Nel could not be reached for comment.

The king primer

Dave King came to the attention of the South African Revenue Service (Sars) in 2001 when an auditor, Mr Chips, read press reports of R1-billion in profits King had earned from the sale of shares in his company, Specialised Outsourcing (Outsors).

In 2002 King was presented with two tax assessments totalling R2,3-billion,including penalties and interest. The first, for R900-million, was based on King’s lavish lifestyle. The second, for R1,4-billion, was based on the assets of an offshore company, Ben Nevis, set up by King to house the proceeds of the share sales. Sars has been battling King since, but he insists his offshore structures were legitimate. At a press conference on Tuesday he laid into what he said were errors in Sars’s tax assessment, the abuse of the Scorpions as a ‘debt collector” and the ‘bad faith” of commissioner Pravin Gordhan. The process had been replete with bias, he suggested.

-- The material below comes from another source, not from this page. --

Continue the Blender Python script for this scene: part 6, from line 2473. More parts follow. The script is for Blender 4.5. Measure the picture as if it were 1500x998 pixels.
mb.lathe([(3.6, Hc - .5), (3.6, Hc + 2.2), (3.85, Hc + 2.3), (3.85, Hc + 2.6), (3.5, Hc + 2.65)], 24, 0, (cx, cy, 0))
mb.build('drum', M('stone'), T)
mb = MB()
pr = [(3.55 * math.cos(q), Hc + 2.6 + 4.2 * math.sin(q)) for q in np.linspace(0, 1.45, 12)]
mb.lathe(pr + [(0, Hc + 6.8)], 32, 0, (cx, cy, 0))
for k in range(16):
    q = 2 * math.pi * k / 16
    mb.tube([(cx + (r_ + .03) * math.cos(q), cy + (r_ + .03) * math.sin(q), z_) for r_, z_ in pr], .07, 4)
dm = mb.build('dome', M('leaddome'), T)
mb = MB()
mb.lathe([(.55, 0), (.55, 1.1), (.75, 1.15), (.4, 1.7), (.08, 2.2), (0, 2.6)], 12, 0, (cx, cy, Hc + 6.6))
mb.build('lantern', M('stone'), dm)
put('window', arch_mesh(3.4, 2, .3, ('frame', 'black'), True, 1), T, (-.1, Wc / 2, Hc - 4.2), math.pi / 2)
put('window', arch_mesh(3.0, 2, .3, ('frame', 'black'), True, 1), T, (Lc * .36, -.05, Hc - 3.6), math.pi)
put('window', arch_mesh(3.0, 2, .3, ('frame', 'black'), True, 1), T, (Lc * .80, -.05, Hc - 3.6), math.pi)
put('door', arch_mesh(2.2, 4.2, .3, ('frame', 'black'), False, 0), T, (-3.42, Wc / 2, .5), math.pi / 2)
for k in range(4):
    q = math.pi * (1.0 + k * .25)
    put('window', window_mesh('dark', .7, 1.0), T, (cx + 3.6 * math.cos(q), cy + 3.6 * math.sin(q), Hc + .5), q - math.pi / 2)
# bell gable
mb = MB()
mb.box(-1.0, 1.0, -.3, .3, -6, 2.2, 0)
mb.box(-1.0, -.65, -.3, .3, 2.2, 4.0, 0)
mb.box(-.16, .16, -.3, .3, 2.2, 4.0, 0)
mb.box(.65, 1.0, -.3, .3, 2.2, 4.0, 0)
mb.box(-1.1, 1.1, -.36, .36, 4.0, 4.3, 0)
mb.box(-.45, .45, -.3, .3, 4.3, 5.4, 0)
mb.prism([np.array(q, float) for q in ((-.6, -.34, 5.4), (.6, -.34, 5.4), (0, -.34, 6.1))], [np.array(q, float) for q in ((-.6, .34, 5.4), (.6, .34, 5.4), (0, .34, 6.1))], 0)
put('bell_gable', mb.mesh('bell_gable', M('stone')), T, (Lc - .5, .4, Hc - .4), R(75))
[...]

King disputes the assessment against him in his personal capacity, saying Sars has alternated between saying the jets and fancy cars were effectively owned by him and saying they were used by him as fringe benefits. This amounts to perjury, he claims: ‘The commissioner did not hesitate to mislead the court to suit whatever short-term outcome was required.”

The assessment for Ben Nevis, he argues, wrongly treats tax exempt capital gains from the share sales as revenue. Sars counters that King has repeatedly lied about the ownership of his assets and points to documents showing that Ben Nevis and other structures were set up specifically to hide the proceeds of share trading.

Sars insists it is King who is delaying a resolution. ‘King has consistently, through delaying tactics, avoided the courts. He has delayed matters in the tax courts. He has continuously delayed the criminal trial. Sars challenges Mr King and Ben Nevis to have their tax appeals enrolled and heard immediately,” the tax authority said in a statement.